Vanmiddag even terug geweest in de andere wereld van sneeuw en ijs. Wit, stil en gedempt. Zoals je hem ziet uit het raam van de eerste ochtend. 'Het heeft gesneeuwd.' Vogelpootjes in verse sneeuw.
Maar dan rennen kinderen gillend naar buiten. Volwassenen er achteraan. En beginnen sneeuwballen te gooien en door het ijs te zakken, sneeuw in monden te duwen en meisjes in te wrijven.
Mijn in Petersburg wonende vriend Pieter begon zijn radioreportages met de klank van de sneeuw, waaraan je kon horen hoe koud het die dag was.
IJspret, in Teylers hangen de schilderijen. En kon ik zoeken naar de bronnen van de hysterie die jong en oud bevangt. Van het schouwtoneel van Breughel en Avercamp naar de vieze natte sneeuw met paardenstront van Breitner. Tot de Elfstedentocht erop volgt.

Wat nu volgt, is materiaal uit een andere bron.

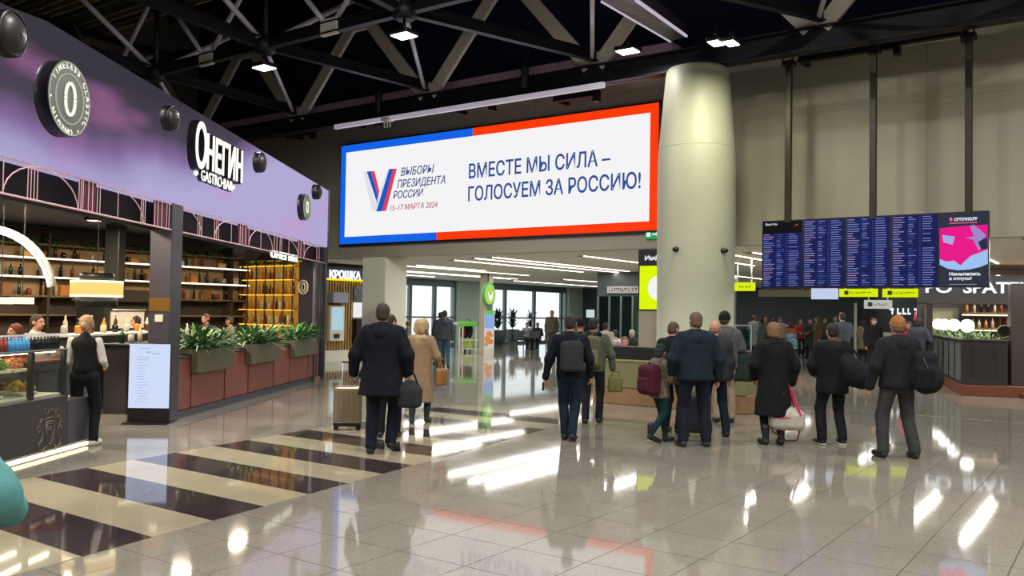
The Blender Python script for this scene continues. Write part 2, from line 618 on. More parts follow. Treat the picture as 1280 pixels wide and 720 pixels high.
# duct above the chord, pink light painted into its colour; conduits, light line below
o = MB(UV).box(-27, -8.6, 18.3, 18.8, 7.7, 8.05).build('air_duct', mat('duct_pink_lit', 'b493ac', rough=0.5))
tag(o, 'rectangular duct behind the main roof truss, pink light painted into its colour', 'duct')
o = MB(UV).box(-18.6, -9.8, TVv - .26, TVv - .16, 6.93, 7.05).build('linear_lamp', mat('lamp_body_white', 'c9c3d0', rough=0.4, emit='d8d0e0', estr=.35))
tag(o, 'long thin pale batten fixed under the truss above the big screen', 'lamp')
for k, (px, py, w) in enumerate(((455, 152, 1.3), (590, 133, 1.5), (720, 121, 1.3), (1060, 66, 2.0), (1160, 47, 1.4), (375, 168, 1.3))):
    q = UV.hit(px, py, 18.4)
    b = MB(UV).box(q[0] - w / 2, q[0] + w / 2, 18.35, 18.5, q[2] - .05, q[2] + .08).box(q[0] + w / 2 - .12, q[0] + w / 2, 18.3, 18.5, q[2] - .2, q[2] + .1)
    b.bar((q[0] - w / 2, 18.42, q[2]), (q[0] - w / 2, WV + .02, q[2] + .05), .08, .08)
    o = b.build('track_bracket', M_BLACK)
    tag(o, 'black bracket arm on the wall top, ' + ('above the left end of the screen', 'above the middle of the screen', 'above the right end of the screen', 'between the left and middle board posts', 'between the middle and right board posts', 'left of the screen near the shop fascia')[k], 'bracket')
q = UV.hit(484, 152, 17.3)
b = MB(UV).lathe((q[0], 17.3, q[2]), [(.05, .12), (.17, .08), (.17, .02), (.08, 0)][::-1], 14)
for dx in (-.1, 0, .1):
    b.tube([(q[0] + dx, 17.3, q[2]), (q[0] + dx, 17.3, q[2] - .16)], .02, 6)
b.tube([(q[0], 17.3, q[2] + .1), (q[0], 17.34, ZC0)], .03, 6)
tag(b.build('access_point', M_WHITEP), 'small white antenna box hanging under the truss left of the screen', 'antenna')

# ---- secondary space truss nearer the camera
V2, Z2 = 12.35, 7.48
NU = [-23.9, -19.75, -15.58, -11.43, -7.25, -3.1, 1.05]
st = thing('secondary_roof_truss', 'dark secondary roof truss with thin light tube webs hung over the hall', 'truss', UV.w((-12, V2, Z2)))


def ibeam(p, q, name, parent, h=.22, w=.16):
    MB(UV).bar(p, q, w, .03).build(name, M_STEEL_D, parent)
    p2, q2 = (p[0], p[1], p[2] + h), (q[0], q[1], q[2] + h)
    MB(UV).bar(p2, q2, w, .03).bar((p[0], p[1], p[2] + h / 2), (q[0], q[1], q[2] + h / 2), .03, h).build(name, M_STEEL_D, parent)


for i in range(len(NU) - 1):
    ibeam((NU[i], V2, Z2), (NU[i + 1], V2, Z2), 'bottom_chord', st)
ibeam((-26, V2, 9.5), (3, V2, 9.5), 'top_chord', st)
for i, a in enumerate(NU):
    MB(UV).lathe((a, V2, Z2 - .12), [(.16, 0), (.24, .06), (.24, .3), (.14, .38)], 12).build('node_joint', M_STEEL_D, st)
    MB(UV).tube([(a, V2, Z2), (a, V2, 9.6)], .06, 8).build('hanger', M_STEEL_D, st)
    MB(UV).tube([(a, V2, Z2 + .1), (a, V2 - 2.6, 9.3)], .065, 8).build('web_tube', M_STEEL_L, st)
    MB(UV).tube([(a, V2, Z2 + .1), (a, V2 + 2.6, 9.35)], .065, 8).build('web_tube', M_STEEL_L, st)
    if i + 1 < len(NU):
        m_ = (a + NU[i + 1]) / 2
        MB(UV).cbox(m_ - .25, m_ + .25, V2 - .06, V2 + .06, Z2 - .05, Z2 + .3, .02).build('gusset_plate', M_STEEL_G, st)
        MB(UV).tube([(m_ + .12, V2, Z2 + .2), (NU[i + 1] - .2, V2, 9.5)], .055, 8).build('web_tube', M_STEEL_L, st)
        MB(UV).tube([(m_ - .12, V2, Z2 + .2), (a + .2, V2, 9.5)], .055, 8).build('web_tube', M_STEEL_L, st)
for i, a in enumerate(NU[:-1]):
    mu = NODE[i + 1] if i + 1 < len(NODE) else a
    ibeam((a, V2, Z2), (NODE[i + 1] + .2, TVv - .25, 7.56), 'link_beam', st)
    MB(UV).tube([(a, V2, Z2 + .05), (NODE[i] + .1 if i else -26, TVv - .25, 7.6)], .05, 8).build('brace_tube', M_STEEL_L, st)
for q in ((-16.9, 17.28), (-12.0, 17.28)):
    MB(UV).tube([(q[0], q[1], ZC1 - .3), (q[0], q[1], 8.1)], .1, 8).build('short_post', M_STEEL_D, st)
# a row nearer still, above the camera, beams running back over the hall
st2 = thing('near_roof_truss', 'dark roof beams crossing overhead near the left shop corner', 'truss', UV.w((-12, 7.5, 9.3)))
for i, a in enumerate(NU):
    ibeam((a, V2 - .2, Z2), (a + .1, 4.5, Z2 + .4), 'long_beam', st2)
    ibeam((a, V2 - 2.6, 9.3), (a, 17.2, 9.35), 'top_beam', st2, .16)
o = MB(UV).tube([(-27, 10.5, 10.8), (-2, 10.5, 10.8)], .42, 20).build('ventilation_duct', mat('duct_grey', '6a6874', rough=0.5, metal=0.0))
tag(o, 'large round dark ventilation duct running under the roof', 'duct')
o = MB(UV).tube([(-29, 15.4, 11.3), (0, 15.4, 11.3)], .3, 16).build('ventilation_duct', MATS['duct_grey'])
tag(o, 'slimmer dark round ventilation duct behind the secondary truss', 'duct')
# louvre grilles, top left
M_LOUV = mat('louvre_brown', '8a7d55', rough=0.6)
M_LOUVG = mat('louvre_green', '35604f', rough=0.6)
lv = thing('roof_louvre', 'brown and green slatted louvre panel under the roof, top left', 'louvre', FA.w((15, 2.5, 9.2)))
lc = UV.l(gnd(70, 6, 9.6))
for k in range(16):
    MB(UV).bar((lc[0] - 4, lc[1] - 2.0 + k * .26, 9.6), (lc[0] + 4.5, lc[1] - 2.0 + k * .26, 9.6), .05, .14).build('slat', M_LOUVG if k % 4 == 2 else M_LOUV, lv)
MB(UV).box(lc[0] - 4, lc[0] + 4.5, lc[1] - 2.1, lc[1] + 2.1, 9.75, 9.8).build('backing', M_DECK, lv)
# long light trough at upper right of screen
o = thing('light_trough', 'dark trough with a thin bright edge line hanging above the round column', 'trough', UV.w((-6, 12, 9)))
pa, pb = dep(752, 2, 13.5), dep(838, 52, 17.6)
pc, pd = dep(795, 0, 13.5), dep(858, 45, 17.6)
MB().tube([pa, pb], .02, 6).build('edge_line', glow('edge_line', 'cfc4d8', .8), o)
MB().tube([pc, pd], .03, 6).build('edge_line', MATS['glow_edge_line'], o)
up = np.array([0, 0, .25])
b = MB()
b.add([pa, pb, pd, pc, pa + up, pb + up, pd + up, pc + up], [(0, 3, 2, 1), (4, 5, 6, 7), (0, 1, 5, 4), (1, 2, 6, 5), (2, 3, 7, 6), (3, 0, 4, 7)])
b.build('trough_body', mat('trough_mauve', '2a2230', rough=0.5), o)


# ================================================================ HALL LAMPS
def hall_lamp(a, v_, z, label, on=True, tilt=0, grp=None, w=HALL_LAMP_W):
    t = thing('high_bay_lamp', label, 'lamp', UV.w((a, v_, z)), grp)
    h_ = .5 if w == 90 else 1.0
    MB(UV).cbox(a - .24 * h_, a + .24 * h_, v_ - .2, v_ + .2, z, z + .09, .02).build('housing', M_BLACK, t)
    MB(UV).box(a - .2 * h_, a + .2 * h_, v_ - .16, v_ + .16, z - .012, z + .001).build('diffuser', glow('hall_lamp', 'fff6e8', 14), t)
    MB(UV).tube([(a, v_, z + .08), (a, v_, z + .3)], .03, 6).build('stem', M_BLACK, t)
    ld = bpy.data.lights.new('lamp_light', 'AREA')
    ld.shape = 'RECTANGLE'
    ld.size, ld.size_y = .4, .32
    ld.energy = w
    ld.color = (1.0, .97, .92) if w != 90 else (1, 1, .7)
    l = bpy.data.objects.new('lamp_light', ld)
    COL.objects.link(l)
    l.parent = t
    l.location = (0, 0, -.03)
    return t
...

Het is, denk ik, de omkering van licht en kleur die extase brengt. Wanneer – midden in de winter - de hemel duister wordt en de aarde opeens wit inplaats van grauw.
De sneeuwschilder Schelfhout heeft het omkeereffect consequent toegepast in zijn zwarte luchten boven blinkend witte sneeuw‑ en ijsvloeren.
Hallucinerend! Ik noem dat het woestijneffect, want daar zie je die onverwachte, betoverende omkering net zo: de hemel duisterblauw, het woestijnzand zoveel lichter. Om niet te spreken van vrouwen met heel lichtblauwe ogen.